Second, I don't know about safety, but he was already on his way to meet a girl for drinks who, as he put it, was "pressed" and that he had her mind messed up... He said he often gives a girl a compliment, like "I like your hair" and then he's silent. He says the silence messes up their minds. Whaaa? I was confused by that, so I just talked about being nice to girls and more about safety and responsibility. Practical.

But...where was my come-to-Jesus speech? Honestly, it never even crossed my mind. Is that normal? Abnormal? Do we only talk as the Lord leads us, or should our first inclination be to hit them with scriptures?

Walk in wisdom toward outsiders, making the best use of the time.
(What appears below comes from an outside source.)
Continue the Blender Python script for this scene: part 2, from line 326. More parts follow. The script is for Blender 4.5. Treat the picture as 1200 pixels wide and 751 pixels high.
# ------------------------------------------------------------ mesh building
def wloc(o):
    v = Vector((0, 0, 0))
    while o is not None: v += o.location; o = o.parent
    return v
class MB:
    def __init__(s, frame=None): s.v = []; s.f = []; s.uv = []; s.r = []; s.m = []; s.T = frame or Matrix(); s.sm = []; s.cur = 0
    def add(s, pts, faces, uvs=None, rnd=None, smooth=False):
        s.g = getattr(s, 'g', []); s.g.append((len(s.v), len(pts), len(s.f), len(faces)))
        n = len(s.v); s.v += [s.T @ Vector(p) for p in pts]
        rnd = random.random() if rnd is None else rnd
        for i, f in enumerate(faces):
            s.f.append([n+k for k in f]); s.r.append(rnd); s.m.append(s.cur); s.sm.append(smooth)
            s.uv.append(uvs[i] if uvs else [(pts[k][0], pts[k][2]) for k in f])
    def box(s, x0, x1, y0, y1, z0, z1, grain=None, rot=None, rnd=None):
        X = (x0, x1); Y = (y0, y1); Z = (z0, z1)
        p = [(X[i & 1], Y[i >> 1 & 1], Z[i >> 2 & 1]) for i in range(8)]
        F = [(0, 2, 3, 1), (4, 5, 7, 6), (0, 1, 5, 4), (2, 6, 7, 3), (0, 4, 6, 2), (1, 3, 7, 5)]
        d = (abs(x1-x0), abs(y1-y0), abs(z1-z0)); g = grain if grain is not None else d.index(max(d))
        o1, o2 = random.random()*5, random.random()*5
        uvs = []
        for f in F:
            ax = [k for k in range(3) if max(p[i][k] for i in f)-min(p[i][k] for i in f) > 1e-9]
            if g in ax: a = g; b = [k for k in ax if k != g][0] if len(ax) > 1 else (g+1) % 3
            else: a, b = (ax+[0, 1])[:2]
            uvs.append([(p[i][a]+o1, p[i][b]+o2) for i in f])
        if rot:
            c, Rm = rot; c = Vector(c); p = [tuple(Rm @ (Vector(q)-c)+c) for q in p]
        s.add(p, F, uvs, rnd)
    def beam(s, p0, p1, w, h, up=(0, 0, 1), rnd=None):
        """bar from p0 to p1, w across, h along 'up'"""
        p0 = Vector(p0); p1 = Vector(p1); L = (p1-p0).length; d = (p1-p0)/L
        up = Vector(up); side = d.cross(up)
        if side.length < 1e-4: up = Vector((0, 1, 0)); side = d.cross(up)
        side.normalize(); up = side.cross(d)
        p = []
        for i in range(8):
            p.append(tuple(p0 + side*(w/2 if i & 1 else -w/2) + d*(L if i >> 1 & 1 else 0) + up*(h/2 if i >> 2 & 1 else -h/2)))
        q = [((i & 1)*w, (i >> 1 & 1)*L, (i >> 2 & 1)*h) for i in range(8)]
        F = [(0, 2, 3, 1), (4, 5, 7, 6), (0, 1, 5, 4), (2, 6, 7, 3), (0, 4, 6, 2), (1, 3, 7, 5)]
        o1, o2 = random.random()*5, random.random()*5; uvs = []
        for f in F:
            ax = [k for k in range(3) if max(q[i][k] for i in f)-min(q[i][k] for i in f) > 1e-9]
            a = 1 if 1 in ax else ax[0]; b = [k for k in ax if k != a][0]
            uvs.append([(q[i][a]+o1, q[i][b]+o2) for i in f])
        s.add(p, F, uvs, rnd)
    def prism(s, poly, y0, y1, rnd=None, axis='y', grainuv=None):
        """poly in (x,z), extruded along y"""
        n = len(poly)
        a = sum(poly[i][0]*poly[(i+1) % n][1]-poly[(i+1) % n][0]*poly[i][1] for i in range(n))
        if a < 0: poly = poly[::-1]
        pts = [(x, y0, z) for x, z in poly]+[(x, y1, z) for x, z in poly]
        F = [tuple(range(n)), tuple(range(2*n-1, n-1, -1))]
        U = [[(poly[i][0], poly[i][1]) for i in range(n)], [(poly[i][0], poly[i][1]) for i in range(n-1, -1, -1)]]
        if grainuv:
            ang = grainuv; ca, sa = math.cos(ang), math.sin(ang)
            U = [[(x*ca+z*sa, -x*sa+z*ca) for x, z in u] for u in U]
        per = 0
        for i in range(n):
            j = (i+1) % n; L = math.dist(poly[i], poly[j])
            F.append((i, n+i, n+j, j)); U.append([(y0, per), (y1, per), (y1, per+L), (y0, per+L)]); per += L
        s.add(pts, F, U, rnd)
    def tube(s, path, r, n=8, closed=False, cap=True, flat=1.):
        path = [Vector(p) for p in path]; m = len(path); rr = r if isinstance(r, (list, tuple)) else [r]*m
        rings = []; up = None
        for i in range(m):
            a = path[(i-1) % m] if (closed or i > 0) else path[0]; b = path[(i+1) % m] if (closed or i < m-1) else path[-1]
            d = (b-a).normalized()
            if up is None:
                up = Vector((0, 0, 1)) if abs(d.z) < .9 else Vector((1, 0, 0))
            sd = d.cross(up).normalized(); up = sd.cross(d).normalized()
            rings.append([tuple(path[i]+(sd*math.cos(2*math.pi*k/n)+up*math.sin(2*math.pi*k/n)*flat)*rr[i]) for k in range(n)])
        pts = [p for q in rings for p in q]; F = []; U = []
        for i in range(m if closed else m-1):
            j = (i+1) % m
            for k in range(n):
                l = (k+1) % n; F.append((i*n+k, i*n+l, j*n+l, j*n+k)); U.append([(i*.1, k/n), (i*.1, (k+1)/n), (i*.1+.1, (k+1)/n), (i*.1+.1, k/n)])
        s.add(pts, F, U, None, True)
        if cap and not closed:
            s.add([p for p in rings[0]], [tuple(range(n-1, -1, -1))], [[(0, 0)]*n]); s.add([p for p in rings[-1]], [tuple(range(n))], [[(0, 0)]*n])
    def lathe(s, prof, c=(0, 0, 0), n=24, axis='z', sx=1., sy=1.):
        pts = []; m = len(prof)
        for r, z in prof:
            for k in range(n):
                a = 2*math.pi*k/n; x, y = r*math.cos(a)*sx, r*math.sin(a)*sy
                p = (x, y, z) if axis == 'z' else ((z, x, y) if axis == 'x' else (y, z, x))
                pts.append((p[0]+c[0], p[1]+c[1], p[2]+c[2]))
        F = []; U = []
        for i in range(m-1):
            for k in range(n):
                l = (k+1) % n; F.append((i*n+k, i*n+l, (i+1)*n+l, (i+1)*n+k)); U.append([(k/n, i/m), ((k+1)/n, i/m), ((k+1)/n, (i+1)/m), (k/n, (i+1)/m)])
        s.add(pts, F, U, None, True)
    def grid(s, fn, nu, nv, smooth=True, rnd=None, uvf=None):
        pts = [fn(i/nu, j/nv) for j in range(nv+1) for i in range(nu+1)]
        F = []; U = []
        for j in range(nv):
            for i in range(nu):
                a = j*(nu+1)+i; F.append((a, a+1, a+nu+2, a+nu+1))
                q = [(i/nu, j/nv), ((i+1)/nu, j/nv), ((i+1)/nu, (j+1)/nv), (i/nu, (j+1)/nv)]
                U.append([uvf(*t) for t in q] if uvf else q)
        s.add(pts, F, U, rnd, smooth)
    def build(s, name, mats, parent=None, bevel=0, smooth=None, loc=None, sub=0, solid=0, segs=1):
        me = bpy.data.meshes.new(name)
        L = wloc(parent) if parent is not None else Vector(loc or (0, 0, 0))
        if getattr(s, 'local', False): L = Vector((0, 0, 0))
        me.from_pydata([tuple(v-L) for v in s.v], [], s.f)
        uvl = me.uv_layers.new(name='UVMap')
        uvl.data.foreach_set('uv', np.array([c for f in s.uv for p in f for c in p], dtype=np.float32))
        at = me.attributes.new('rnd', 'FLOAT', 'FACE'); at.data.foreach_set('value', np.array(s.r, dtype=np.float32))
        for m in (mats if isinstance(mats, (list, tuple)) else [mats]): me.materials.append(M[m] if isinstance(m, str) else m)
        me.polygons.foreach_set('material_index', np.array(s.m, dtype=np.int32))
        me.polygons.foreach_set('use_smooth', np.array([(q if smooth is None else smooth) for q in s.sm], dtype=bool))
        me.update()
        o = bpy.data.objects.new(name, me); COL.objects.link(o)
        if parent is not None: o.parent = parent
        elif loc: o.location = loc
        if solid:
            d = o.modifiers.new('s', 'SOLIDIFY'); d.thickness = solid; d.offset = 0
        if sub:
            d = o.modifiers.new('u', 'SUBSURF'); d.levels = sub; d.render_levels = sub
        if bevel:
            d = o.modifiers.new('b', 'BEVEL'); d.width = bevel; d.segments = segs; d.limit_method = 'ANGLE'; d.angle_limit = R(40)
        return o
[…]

Let your speech always be gracious, seasoned with salt, so that you may know how you ought to answer each person.
- Colossians 4:5,6

I spent 15 minutes in the train station and then 30 minutes on the train (they were going where I was going), having a lively discussion with these two young men. Yet, I doubt that from the viewpoint of Christ I made the "best use of the time." Why? I don't know. I have to think more about the cause-and-effect of the entire situation. Nothing bad happened. We didn't have a bad talk. I would say, we had a good talk...but at no point was it a god talk either. I'm not like wretchedly convicted or crying my eyes out over here, but next time, I want to be prepared to make better use of the time. At the very least, it'd make for a crazier story. 

Preach the word; be ready in season and out of season; reprove, rebuke, exhort, with great patience and instruction. - 2 Timothy 4:2

If I could do it all over again, and someone said: "what kind of advice would you have for someone my age?" I could tell them that the best thing they could ever do is to develop a saving relationship with Jesus Christ. And then just be silent. 

The silence...it messes with their minds.